Ms Therese Dunne had 265 preference shares and these were purchased by the other holders of preference shares - not including Mrs Heffernan - for £265. The Revenue affidavit sworn by Mrs Heffernan included the preference shares of assets of Ms Dunne and plainly and openly put a valuation on them of £265. This was done by her on competent and responsible legal and taxation advice, having regard to the requirements and the effect of the articles of association, the judge said.

Mr Ben Dunne did not suggest that this was done mala fide and indeed accepted that it was done bona fide, he said. Nevertheless, it was the valuation of these preference shares in the Revenue affidavit at £265 which ultimately had given rise to the proceedings.

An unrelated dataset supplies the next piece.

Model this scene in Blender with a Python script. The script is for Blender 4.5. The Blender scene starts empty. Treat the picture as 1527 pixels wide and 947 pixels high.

Mr Justice Lynch said there was a history of antipathy between Mrs Heffernan and Mr Dunne which predated the present proceedings. In earlier proceedings between them and other persons, Mr Dunne had sold his preference shares in the company for some millions of pounds. Mr Dunne was concerned that the Revenue affidavit valuation of Ms Therese Dunne's preference shares of £1 each might result in a liability for capital gains tax on him much in excess of what he had anticipated if the valuation of £1 per share remained, the judge said.

Mr Dunne contended that the shares had a value at the date of death of Ms Dunne of the order of £75,000 per share.

In an affidavit in June 1996, Mr Dunne had stated he was previously owner of 230 preference shares which had been disposed of. He had an indirect liability for capital gains tax on such disposal and as a result of various discussions and advices which he had received in connection with such liability, he was satisfied that the true valuation of the preference shares forming part of the estate was of the order of many millions of pounds.

Mrs Heffernan, in an affidavit, said the disposal by Mr Dunne of his preference shareholding was completed under the terms of a settlement of then extant litigation and occurred long before Ms Therese Dunne's death.

The disposal by Mr Dunne of his preference shares was not in any way related to the compulsory disposal by the estate of the preference shares held by Therese Dunne and consequently the valuation of the preference shares by the estate was of no relevance to Mr Dunne, she said.

Mrs Heffernan said that any liability which Mr Dunne may have in respect of his prior disposal of preference shares should be dealt with by him without any reference to the preference shares held by the estate.

No question of valuation of the preference shares arose as the entitlement of the estate in respect of the preference shares was, in accordance with the articles of association of Dunnes Holding Co, limited to receipt of an amount of £265, she added.